"""

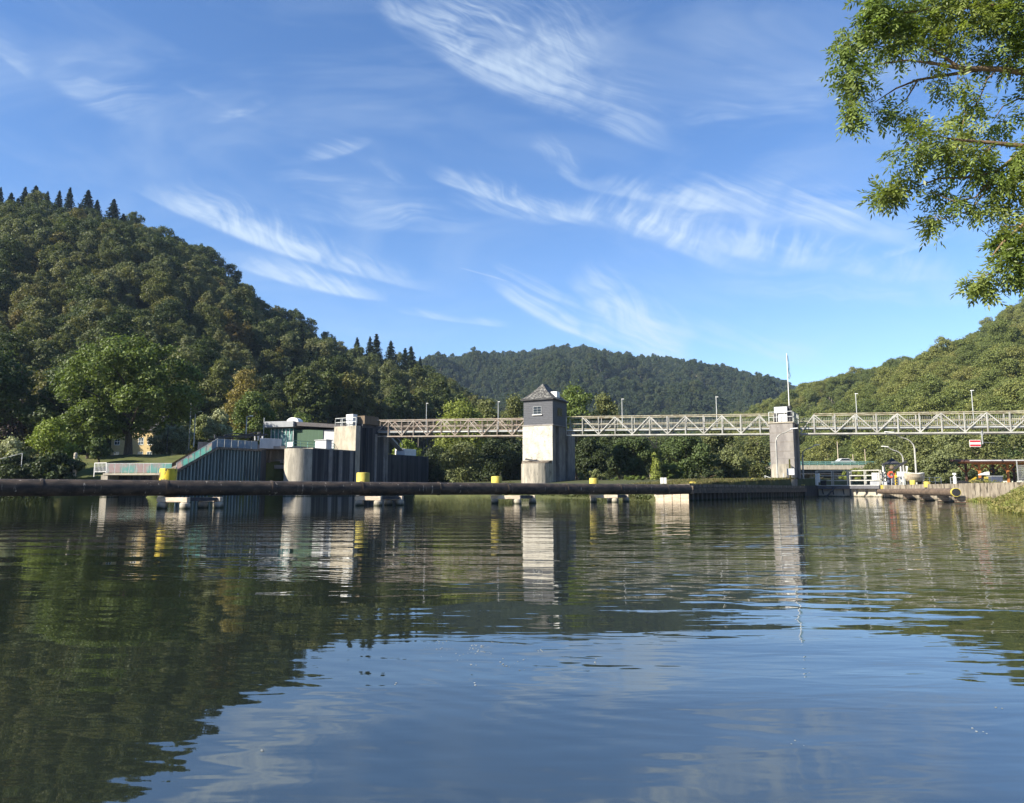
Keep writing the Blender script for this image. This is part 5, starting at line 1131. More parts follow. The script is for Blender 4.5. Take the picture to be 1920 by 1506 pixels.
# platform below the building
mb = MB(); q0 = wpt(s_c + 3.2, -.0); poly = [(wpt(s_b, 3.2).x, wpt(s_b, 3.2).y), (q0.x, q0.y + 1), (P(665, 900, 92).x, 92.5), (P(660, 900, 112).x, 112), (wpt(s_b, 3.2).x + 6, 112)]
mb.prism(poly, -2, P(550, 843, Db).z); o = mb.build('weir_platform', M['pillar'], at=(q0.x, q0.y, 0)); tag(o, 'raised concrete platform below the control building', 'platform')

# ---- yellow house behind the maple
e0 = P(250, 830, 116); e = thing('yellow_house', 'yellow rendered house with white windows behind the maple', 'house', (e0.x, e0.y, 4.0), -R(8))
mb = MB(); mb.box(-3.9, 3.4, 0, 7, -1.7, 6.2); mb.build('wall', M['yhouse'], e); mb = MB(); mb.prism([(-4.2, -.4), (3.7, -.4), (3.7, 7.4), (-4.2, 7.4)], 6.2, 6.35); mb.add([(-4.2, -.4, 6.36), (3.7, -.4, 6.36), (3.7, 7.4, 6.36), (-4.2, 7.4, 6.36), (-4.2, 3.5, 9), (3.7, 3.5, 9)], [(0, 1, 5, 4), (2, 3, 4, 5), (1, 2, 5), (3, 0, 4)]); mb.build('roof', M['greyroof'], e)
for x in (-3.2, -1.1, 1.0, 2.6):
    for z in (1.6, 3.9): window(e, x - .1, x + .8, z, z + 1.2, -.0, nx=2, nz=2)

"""

**Task to complete**
Copy out the data above exactly, except the pictures.

**The completed task**
Keep writing the Blender script for this image. This is part 5, starting at line 1131. More parts follow. The script is for Blender 4.5. Take the picture to be 1920 by 1506 pixels.
# platform below the building
mb = MB(); q0 = wpt(s_c + 3.2, -.0); poly = [(wpt(s_b, 3.2).x, wpt(s_b, 3.2).y), (q0.x, q0.y + 1), (P(665, 900, 92).x, 92.5), (P(660, 900, 112).x, 112), (wpt(s_b, 3.2).x + 6, 112)]
mb.prism(poly, -2, P(550, 843, Db).z); o = mb.build('weir_platform', M['pillar'], at=(q0.x, q0.y, 0)); tag(o, 'raised concrete platform below the control building', 'platform')

# ---- yellow house behind the maple
e0 = P(250, 830, 116); e = thing('yellow_house', 'yellow rendered house with white windows behind the maple', 'house', (e0.x, e0.y, 4.0), -R(8))
mb = MB(); mb.box(-3.9, 3.4, 0, 7, -1.7, 6.2); mb.build('wall', M['yhouse'], e); mb = MB(); mb.prism([(-4.2, -.4), (3.7, -.4), (3.7, 7.4), (-4.2, 7.4)], 6.2, 6.35); mb.add([(-4.2, -.4, 6.36), (3.7, -.4, 6.36), (3.7, 7.4, 6.36), (-4.2, 7.4, 6.36), (-4.2, 3.5, 9), (3.7, 3.5, 9)], [(0, 1, 5, 4), (2, 3, 4, 5), (1, 2, 5), (3, 0, 4)]); mb.build('roof', M['greyroof'], e)
for x in (-3.2, -1.1, 1.0, 2.6):
    for z in (1.6, 3.9): window(e, x - .1, x + .8, z, z + 1.2, -.0, nx=2, nz=2)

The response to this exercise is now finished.